For the same reason, socialists don't believe that we can end wars by convincing our leaders not to declare them. The only successful antiwar movements have been those that build mass struggles to challenge war.

Ultimately, we can't end wars unless we get rid of a society that creates the conditions for war--capitalism. "To condemn war is easy," wrote the Russian revolutionary Leon Trotsky, "to overcome it is difficult."

"The struggle against war is a struggle against the classes which rule society and which hold in their hands both its productive forces and its destructive weapons. It is not possible to prevent war by moral indignation, by meetings, by resolutions, by newspaper articles and by congresses. As long as the bourgeoisie has at its command the banks, the factories, the land, the press and the state apparatus, it will always be able to drive the people to war when its interests demand it. But the propertied classes never cede power without a struggle."

During revolutionary situations, workers get a glimpse of the possibilities for a world free of war and national rivalries. For example, days after the workers of Paris rose up to establish the Paris Commune of 1871, the Communards had torn down the city's Victory Column as a symbol of national chauvinism.

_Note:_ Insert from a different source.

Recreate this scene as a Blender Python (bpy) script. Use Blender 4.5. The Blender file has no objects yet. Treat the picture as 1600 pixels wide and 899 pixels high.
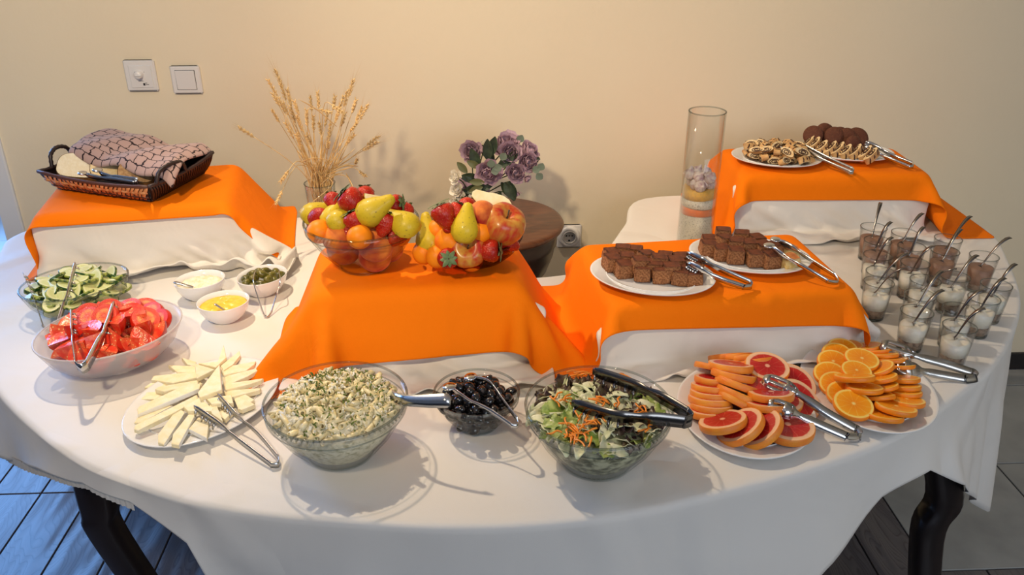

Likewise, the desire to end national divisions and create a society built on solidarity was at the heart of the Russian Revolution of 1917. Radicalized by the carnage of the First World War, Russian workers led an insurrection that overthrew the tyrannical Tsar--and created the first workers' government. One of its most important accomplishments was to end to Russia's involvement in the war.

The Russian workers' state represented an alternative to a system that thrives on economic exploitation and breeds war and violence. It gave glimpse of a new world of real democracy, with working-class people making the decisions about how society would be run. That's why all of the world's most powerful countries, including the U.S., sent their armies to snuff out the workers' government in Russia.

Ultimately, real socialism was strangled in Russia--leaving in power a state bureaucracy, led by Joseph Stalin, that ruled in the name of workers to cover a new society of exploitation and oppression.

Nevertheless, the experience of the Russian Revolution--along with all of the working-class revolts and upheavals since--shows the potential for a different world.

If there is to be an end to war and the misery it wreaks around the globe, they then we must take seriously the old socialist slogan: "Workers of the World, Unite." The whole point of this slogan is that the world isn't divided, as our rulers would have us believe, between nations--but between two classes, a ruling class that profits from imperialist war and a working class that fights those wars.

Workers' power holds the key to creating a world free of war and exploitation. Building socialist organization today is the key to winning this world in the future.